2. These mirrors may be used with advantage to calcine plaisters, and even calcareous stones, but they would require to be larger, and the matters placed in an elevated situation, that nothing might be lost by the obliquity of the light. It has already been observed that gypsum heats as soon again as soft calcareous stone, and nearly twice as quick as marble, or hard calcareous stone; their calcination, therefore, must be in a respective ratio. I have found by an experiment repeated three times, that very little more heat is required to calcine white gypsum, called alabaster, than to melt lead. Now the heat necessary to melt lead is, according to the experiments of Newton, eight times stronger than the heat of the summer sun; it therefore would require at least sixteen small mirrors to calcine gypsum; and because of the losses thereby occasioned, as well by the obliquity of the light as by the inequality of the focus, which is not removed above fifteen feet, I presume it would require twenty, and perhaps twenty-four mirrors of a foot square each, to calcine gypsum in a short time, consequently it would require an assemblage of forty-eight small mirrors to calcine the softest calcareous stone, and seventy-two of a foot square to calcine hard calcareous stones.

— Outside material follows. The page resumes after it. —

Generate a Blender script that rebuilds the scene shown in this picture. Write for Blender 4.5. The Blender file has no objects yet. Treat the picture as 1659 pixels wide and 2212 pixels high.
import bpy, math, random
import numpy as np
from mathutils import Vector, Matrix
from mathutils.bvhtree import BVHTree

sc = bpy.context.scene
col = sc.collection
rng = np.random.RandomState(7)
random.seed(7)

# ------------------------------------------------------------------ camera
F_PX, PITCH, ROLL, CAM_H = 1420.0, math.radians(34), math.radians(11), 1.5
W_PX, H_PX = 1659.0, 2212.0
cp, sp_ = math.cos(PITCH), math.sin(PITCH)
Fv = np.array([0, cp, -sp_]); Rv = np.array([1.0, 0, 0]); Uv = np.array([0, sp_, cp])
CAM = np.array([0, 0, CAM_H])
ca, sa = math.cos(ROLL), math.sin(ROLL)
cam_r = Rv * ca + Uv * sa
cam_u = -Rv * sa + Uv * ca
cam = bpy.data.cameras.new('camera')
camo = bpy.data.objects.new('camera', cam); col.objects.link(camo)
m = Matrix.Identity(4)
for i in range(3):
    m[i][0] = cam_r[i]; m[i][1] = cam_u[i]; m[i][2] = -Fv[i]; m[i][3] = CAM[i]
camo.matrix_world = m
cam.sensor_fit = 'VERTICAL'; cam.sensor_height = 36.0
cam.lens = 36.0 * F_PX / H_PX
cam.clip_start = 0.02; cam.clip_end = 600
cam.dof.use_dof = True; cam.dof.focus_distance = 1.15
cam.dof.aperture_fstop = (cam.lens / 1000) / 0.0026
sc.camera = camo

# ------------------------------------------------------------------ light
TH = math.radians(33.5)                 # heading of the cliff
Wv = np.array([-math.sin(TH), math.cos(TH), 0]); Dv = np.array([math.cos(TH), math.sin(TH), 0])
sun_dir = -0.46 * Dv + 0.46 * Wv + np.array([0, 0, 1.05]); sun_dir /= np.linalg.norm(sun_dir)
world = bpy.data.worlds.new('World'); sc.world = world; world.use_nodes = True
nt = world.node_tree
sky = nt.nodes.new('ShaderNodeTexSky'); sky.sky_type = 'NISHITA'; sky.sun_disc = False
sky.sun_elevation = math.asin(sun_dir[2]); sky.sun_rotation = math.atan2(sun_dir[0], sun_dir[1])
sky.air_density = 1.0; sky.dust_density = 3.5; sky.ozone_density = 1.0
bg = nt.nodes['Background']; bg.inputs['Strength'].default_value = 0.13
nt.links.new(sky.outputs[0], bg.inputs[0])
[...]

Now a mirror twelve feet broad by six feet high, would be a large and cumbersome machine; yet we might conquer these difficulties if the product of the calcination were considerable enough to surpass the expense of the consumption of wood. To ascertain this, we ought to begin by calcining plaister with a mirror of twenty-four pieces, and if that succeeded, to make two other similar mirrors, instead of making a large one of seventy-two pieces; for by coinciding the focuses of these three mirrors of twenty-four pieces, we should produce an equal heat, strong enough to calcine marble or hard stone.

But a very essential matter remains doubtful, that is, to know how much time would be requisite, for example, to calcine a cubical foot of matter, especially if that foot were struck with the heat only in one part. Some time would pass before the heat penetrated its thickness; during this time, a great part of the heat would be lost, and which would issue from this piece of matter after it had entered it. I fear, therefore, much that the stone not being touched by the heat on every side at once, the calcination would be slower, and the produce less. Experience alone can decide this, but it would be at least necessary to attempt it on gypsous matters, whose calcination is as quick again as calcareous stone.

By concentrating this heat of the sun in a kiln, which has no other opening than what admits the light, a great part of the heat would be prevented from flying off, and by mixing with calcareous stone a small quantity of coal dust, which is the cheapest of all combustible matters, this slight supply of food would suffice to feed and augment the quantity of heat, which would produce a more ample and quick calcination, and at very little expense.